Protestors at the event pointed out that even though Israeli attacks and bombings have been infrequent since last January, the Israeli and Egyptian militaries’ siege against the Strip persists, prolonging the humanitarian crisis there.

“Almost the entire population of the Gaza Strip relies on UN food rations and aid. Sustenance [has] completely vanished within the Gaza Strip,” said Mostafa Henaway, a protestor and a community organizer for the Immigrant Workers Centre in Montreal.
“Seventy-five per cent of the Gazan population is actually refugees from bordering villages and towns outside the Gaza Strip. And so this remains the core of the issue: people have been besieged and trapped within this tiny ghetto, and are without the right to return to their home, without the right to live in dignity, and the right to live equally as Israelis do,” said Henaway.
Participants also decried the Canadian government’s support of what participants call Israeli apartheid policies in Palestinian territory, and its recent decision to cut over $10 million of funding to pro-Palestinian human rights organizations like Alternatives, a Montreal-based non-governmental international solidarity organization, and Kairos, a Christian aid organization.
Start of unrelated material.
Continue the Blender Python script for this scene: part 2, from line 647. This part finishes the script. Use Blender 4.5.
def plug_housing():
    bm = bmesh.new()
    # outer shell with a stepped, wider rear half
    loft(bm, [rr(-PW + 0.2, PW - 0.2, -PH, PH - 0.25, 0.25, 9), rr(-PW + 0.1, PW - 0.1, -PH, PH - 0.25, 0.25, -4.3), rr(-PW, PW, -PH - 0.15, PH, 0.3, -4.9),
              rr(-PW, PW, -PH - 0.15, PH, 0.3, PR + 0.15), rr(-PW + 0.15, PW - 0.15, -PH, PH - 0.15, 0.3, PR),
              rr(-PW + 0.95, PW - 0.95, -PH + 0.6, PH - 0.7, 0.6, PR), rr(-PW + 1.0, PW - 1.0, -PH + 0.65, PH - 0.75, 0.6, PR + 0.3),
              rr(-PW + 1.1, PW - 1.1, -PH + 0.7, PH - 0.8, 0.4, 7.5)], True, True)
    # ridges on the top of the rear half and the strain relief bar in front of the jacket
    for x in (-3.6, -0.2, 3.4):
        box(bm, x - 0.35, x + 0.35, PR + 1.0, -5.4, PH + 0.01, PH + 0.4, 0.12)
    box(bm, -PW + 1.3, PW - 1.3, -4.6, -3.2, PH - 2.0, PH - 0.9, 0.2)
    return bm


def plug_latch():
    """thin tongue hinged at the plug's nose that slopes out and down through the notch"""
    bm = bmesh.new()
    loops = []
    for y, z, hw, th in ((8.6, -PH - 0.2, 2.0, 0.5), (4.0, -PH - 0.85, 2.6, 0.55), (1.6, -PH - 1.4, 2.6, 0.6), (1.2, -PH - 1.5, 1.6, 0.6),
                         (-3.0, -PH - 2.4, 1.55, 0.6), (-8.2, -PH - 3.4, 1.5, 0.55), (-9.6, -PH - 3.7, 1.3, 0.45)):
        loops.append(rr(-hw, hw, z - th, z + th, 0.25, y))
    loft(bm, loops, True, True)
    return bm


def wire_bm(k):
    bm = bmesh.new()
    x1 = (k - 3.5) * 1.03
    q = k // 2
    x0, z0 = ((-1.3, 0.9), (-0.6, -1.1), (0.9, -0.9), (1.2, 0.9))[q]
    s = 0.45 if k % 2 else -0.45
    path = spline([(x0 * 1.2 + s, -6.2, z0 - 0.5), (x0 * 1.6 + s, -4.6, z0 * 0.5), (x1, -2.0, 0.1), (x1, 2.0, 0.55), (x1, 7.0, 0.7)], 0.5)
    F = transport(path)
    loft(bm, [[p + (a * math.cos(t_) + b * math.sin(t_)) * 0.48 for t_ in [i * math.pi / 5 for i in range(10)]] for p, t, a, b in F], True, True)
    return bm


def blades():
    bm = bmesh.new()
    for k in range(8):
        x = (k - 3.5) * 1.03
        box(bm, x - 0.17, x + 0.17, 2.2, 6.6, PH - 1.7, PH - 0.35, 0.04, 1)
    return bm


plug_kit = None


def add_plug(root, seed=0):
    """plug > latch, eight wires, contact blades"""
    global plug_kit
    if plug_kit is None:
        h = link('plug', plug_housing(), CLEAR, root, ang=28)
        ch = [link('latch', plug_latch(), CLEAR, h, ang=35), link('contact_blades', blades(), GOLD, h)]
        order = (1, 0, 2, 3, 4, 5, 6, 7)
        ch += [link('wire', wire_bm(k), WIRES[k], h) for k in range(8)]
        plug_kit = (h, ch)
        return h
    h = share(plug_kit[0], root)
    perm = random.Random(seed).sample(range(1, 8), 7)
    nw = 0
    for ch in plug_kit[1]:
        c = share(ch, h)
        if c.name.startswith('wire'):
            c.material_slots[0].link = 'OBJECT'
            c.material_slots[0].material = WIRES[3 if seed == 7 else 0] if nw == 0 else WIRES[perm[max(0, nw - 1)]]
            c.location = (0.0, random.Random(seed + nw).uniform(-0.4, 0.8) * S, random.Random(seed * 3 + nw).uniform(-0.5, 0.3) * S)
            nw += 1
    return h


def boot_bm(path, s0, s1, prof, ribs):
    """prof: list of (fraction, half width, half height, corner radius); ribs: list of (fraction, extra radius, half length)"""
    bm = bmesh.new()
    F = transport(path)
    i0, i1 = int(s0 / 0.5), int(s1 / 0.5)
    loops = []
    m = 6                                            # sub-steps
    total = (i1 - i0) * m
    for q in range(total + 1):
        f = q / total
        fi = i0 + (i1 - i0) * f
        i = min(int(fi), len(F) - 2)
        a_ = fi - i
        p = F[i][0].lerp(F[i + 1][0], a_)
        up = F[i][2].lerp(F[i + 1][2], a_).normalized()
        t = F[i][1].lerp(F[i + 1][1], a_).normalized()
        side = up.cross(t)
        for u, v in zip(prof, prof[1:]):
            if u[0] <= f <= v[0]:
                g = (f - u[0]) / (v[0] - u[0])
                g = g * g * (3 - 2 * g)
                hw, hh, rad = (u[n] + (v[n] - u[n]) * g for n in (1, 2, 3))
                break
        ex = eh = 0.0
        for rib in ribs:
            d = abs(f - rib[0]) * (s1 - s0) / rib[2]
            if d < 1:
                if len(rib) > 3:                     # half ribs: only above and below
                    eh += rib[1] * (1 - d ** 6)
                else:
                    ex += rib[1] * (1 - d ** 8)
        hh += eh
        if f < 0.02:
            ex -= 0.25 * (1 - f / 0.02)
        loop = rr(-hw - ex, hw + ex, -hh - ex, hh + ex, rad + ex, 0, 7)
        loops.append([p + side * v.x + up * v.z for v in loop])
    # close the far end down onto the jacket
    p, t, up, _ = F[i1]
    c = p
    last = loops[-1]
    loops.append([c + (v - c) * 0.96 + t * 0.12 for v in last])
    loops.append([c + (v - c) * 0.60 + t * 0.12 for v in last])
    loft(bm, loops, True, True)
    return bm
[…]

Immigration Minister Jason Kenney dubbed these organizations as anti-Semitic for supporting the campaign for boycott, divestment, and sanctions against Israel.
“[I am here] to remind Canadians that this is going on and [to tell] our government, which has shown unilateral support for Israel, its behaviours are unacceptable,” said Omar, a 2005 graduate from McGill University. “The funding cuts…send a message that certain people don’t deserve basic human rights or basic health care or basic anything, but others do,” he added.

Several Orthodox Jews at the march defended the boycotts against Israel.  “The boycotts are not anti-Semitic, but they are to show our opposition against and disgust with Israel’s direct and indirect killings of the Palestinian people,” said Amrom Rosenberg, a member of Neturei Karta, an international sect of Orthodox Jews who oppose Zionism.
There were many students present at Saturday’s march to show their support and solidarity.
“I think it’s especially important for students to be in solidarity with people in Gaza because the situation for students in Palestine and Gaza is made harsh and difficult by the restrictions on freedom of movement and the blockades,” said Amy Darwish, U1 Social Work.

No counterdemonstration took place, and participants saw the event as a success.
“I think today is just to show our support for Gaza, and I think we’ve done that here today,” said Henaway.